When working with multiple tenants you may find an error when you are the MS Teams meeting organizer, you cannot start the meeting.
Microsoft’s recommendation is to sign using the account that the meeting was scheduled from.
The error originates when you have accounts on different tenants, multiple clients.
Let’s assume you have Teams open using your tenant A account and you are using Outlook for tenant B.
Outlook will let you create the meeting and will show it in your tenant B calendar.
Going back to Teams in tenant A there is no indication that a meeting was scheduled.
The day of the meeting most likely you will be logged to Teams using your tenant B account, but you will not be able to start the meeting and you will be added to the virtual lobby asking you to wait until the meeting organizer starts the meeting.
Resolution:
Just log into the tenant where you originally created the meeting, this is great advice! but what happens when you have accounts on multiple tenants, I myself have to switch accounts several times a day in at least 6 different tenants.
But why this problem occurs and how to solve it?
Doing a review on the link created for the meeting you can see there are 2 values:

tid is the tenant id where the Teams meeting was originated.
oid is just the organizer id on the same tenant.

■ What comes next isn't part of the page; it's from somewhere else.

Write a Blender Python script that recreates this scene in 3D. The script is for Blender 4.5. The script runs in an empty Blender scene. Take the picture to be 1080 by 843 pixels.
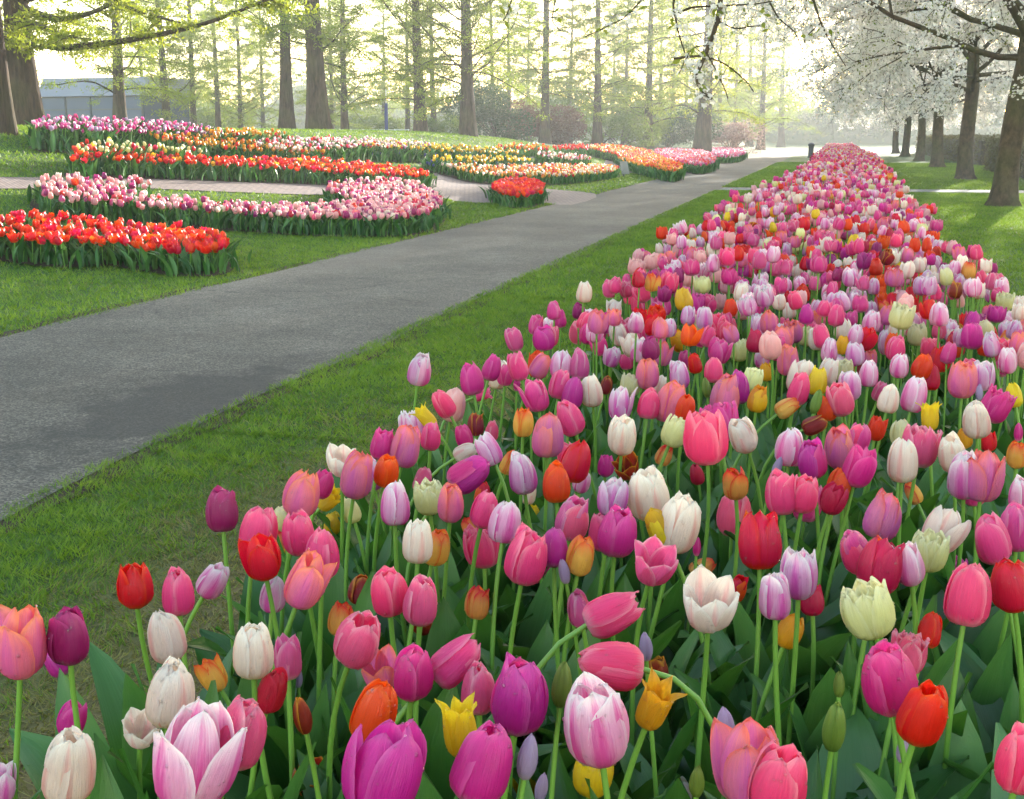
import bpy, bmesh, math, random
import numpy as np
from mathutils import Vector, Matrix, Quaternion
from mathutils.geometry import tessellate_polygon

SC = bpy.context.scene
COL = SC.collection
R = math.radians

# ---------------------------------------------------------------- camera, world, sun, exposure
H = 1.2                       # camera height
FPX = 1300.0                  # focal length in pixels of a 1080 px wide picture
YAW, PITCH = R(14.43), R(12.05)
cam_d = bpy.data.cameras.new('camera'); cam = bpy.data.objects.new('camera', cam_d); COL.objects.link(cam)
cam_d.sensor_width = 36.0; cam_d.lens = 36.0 * FPX / 1080.0
cam_d.clip_start = 0.05; cam_d.clip_end = 2000
cam.location = (0, 0, H); cam.rotation_euler = (math.pi / 2 - PITCH, 0, YAW)
SC.camera = cam

SUN_AZ, SUN_EL = R(10.5), R(9.0)   # azimuth measured from +Y towards +X
SKY_STRENGTH, SUN_STRENGTH, EXPOSURE = 0.15, 3.1, 2.7
HAZE = 0.0011
world = bpy.data.worlds.new('World'); SC.world = world; world.use_nodes = True
wn = world.node_tree; bg = wn.nodes['Background']
sky = wn.nodes.new('ShaderNodeTexSky'); sky.sky_type = 'NISHITA'; sky.sun_disc = False
sky.sun_elevation = SUN_EL; sky.sun_rotation = SUN_AZ
sky.air_density = 1.05; sky.dust_density = 0.8; sky.ozone_density = 0.25
wn.links.new(sky.outputs[0], bg.inputs[0]); bg.inputs[1].default_value = SKY_STRENGTH
sun_d = bpy.data.lights.new('sun', 'SUN'); sun = bpy.data.objects.new('sun', sun_d); COL.objects.link(sun)
sun_d.energy = SUN_STRENGTH; sun_d.angle = R(0.6); sun_d.color = (1.0, 0.94, 0.84)
sdir = Vector((math.sin(SUN_AZ) * math.cos(SUN_EL), math.cos(SUN_AZ) * math.cos(SUN_EL), math.sin(SUN_EL)))
sun.rotation_euler = (-sdir).to_track_quat('-Z', 'Y').to_euler()
vs = SC.view_settings
vs.view_transform = 'Standard'; vs.look = 'None'; vs.gamma = 1; vs.use_curve_mapping = False; vs.exposure = EXPOSURE
SC.render.engine = 'CYCLES'
cy = SC.cycles
cy.use_denoising = True
try: cy.denoiser = 'OPENIMAGEDENOISE'
except Exception: pass
cy.max_bounces = 7; cy.diffuse_bounces = 4; cy.glossy_bounces = 2; cy.transmission_bounces = 5
cy.transparent_max_bounces = 8; cy.volume_bounces = 1
cy.caustics_reflective = False; cy.caustics_refractive = False
cy.sample_clamp_indirect = 6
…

Now what is the resolution? Just follow Microsoft’s advice and start the meeting using the right tenant.
If you encounter this issue, the easiest is to just forget about that meeting and start a quick meeting using Teams.
Now if you really want to use that meeting and you have only 2 or 3 accounts, then try to login to each tenant in Teams and use the link from the meeting invite in Outlook.
How can you find out what tenant you used? Just log into the Azure AD admin center and get your tenant id and see if it matches with the tid value in the meeting invite.
Is there a way to avoid this issue?
- Make sure you are using Teams and Outlook with the same account.
- Create the meeting using OWA instead.